## Supplied data
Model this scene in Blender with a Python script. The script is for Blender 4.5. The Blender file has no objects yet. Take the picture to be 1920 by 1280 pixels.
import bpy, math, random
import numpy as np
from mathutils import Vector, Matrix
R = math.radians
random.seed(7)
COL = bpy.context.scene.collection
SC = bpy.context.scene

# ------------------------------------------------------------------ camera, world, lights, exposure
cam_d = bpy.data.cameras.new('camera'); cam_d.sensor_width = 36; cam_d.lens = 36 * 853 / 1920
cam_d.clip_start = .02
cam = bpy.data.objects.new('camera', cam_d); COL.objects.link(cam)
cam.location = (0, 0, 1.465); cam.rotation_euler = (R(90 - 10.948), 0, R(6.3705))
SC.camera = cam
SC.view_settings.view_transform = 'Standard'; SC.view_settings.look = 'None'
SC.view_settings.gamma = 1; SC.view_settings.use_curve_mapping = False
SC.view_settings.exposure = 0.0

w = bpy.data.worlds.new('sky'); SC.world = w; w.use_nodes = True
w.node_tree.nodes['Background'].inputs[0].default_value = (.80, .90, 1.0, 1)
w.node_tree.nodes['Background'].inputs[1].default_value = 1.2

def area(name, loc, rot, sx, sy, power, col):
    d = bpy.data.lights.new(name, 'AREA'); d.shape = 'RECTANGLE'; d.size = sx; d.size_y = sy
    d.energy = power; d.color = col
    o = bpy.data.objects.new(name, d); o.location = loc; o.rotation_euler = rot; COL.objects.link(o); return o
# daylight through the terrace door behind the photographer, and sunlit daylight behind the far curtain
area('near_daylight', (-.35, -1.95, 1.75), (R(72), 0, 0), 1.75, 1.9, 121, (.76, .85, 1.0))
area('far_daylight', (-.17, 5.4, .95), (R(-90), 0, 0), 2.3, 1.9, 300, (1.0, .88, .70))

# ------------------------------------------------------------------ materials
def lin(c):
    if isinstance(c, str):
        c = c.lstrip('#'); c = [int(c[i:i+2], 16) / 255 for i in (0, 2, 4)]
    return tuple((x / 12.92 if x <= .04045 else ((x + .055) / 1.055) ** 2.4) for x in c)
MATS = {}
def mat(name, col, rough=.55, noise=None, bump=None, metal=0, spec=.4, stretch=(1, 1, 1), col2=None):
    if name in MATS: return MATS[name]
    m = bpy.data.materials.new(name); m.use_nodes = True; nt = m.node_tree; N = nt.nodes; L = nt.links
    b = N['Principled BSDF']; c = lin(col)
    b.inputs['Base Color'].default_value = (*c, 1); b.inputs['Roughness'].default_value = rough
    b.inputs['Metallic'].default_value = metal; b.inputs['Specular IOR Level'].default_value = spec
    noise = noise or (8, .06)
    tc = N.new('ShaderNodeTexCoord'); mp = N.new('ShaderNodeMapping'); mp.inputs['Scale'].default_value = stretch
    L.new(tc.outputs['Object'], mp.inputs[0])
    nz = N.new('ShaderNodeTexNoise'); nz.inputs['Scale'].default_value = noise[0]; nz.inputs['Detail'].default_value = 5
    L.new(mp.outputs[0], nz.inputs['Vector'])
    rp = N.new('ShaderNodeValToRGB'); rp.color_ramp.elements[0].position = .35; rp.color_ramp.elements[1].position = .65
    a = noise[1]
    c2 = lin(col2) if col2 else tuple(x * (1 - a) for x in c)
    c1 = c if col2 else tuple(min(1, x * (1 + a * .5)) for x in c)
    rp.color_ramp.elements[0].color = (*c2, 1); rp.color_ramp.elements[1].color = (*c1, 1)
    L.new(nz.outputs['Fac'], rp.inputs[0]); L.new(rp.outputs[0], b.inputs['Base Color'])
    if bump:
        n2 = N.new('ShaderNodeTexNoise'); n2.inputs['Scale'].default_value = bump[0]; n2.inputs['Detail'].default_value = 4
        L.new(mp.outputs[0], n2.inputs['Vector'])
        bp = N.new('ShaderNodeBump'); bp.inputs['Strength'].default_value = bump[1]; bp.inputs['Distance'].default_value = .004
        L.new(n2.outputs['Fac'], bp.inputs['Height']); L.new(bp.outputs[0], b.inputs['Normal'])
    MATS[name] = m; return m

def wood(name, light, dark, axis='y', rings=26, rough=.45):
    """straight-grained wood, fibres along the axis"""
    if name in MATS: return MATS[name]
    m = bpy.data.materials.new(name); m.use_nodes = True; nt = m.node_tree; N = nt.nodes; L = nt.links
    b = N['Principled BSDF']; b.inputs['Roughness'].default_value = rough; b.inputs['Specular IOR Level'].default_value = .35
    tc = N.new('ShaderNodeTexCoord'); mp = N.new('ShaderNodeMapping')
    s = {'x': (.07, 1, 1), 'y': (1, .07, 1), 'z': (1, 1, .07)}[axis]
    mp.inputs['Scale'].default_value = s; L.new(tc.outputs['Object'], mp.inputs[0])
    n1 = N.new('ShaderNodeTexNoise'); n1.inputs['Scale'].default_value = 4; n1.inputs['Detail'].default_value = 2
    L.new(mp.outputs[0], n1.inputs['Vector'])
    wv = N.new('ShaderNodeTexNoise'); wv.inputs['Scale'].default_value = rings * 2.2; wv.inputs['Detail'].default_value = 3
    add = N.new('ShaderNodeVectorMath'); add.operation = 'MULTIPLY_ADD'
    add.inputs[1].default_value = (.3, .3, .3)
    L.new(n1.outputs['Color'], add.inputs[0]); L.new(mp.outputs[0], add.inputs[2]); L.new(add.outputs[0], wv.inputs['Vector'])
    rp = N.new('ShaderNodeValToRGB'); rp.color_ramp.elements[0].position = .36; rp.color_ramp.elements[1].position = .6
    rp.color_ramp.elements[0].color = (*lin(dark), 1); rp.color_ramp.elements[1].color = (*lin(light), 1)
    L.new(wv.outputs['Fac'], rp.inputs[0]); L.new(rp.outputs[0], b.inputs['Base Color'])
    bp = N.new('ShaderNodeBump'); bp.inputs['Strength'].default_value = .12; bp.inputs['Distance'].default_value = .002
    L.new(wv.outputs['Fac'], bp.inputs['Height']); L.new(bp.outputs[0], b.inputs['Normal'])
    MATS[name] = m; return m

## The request
Please print exactly what appears from the first line of the data through the line with "SC = bpy.context.scene", including both of those lines and nothing past them.

## Answer to this exercise
Model this scene in Blender with a Python script. The script is for Blender 4.5. The Blender file has no objects yet. Take the picture to be 1920 by 1280 pixels.
import bpy, math, random
import numpy as np
from mathutils import Vector, Matrix
R = math.radians
random.seed(7)
COL = bpy.context.scene.collection
SC = bpy.context.scene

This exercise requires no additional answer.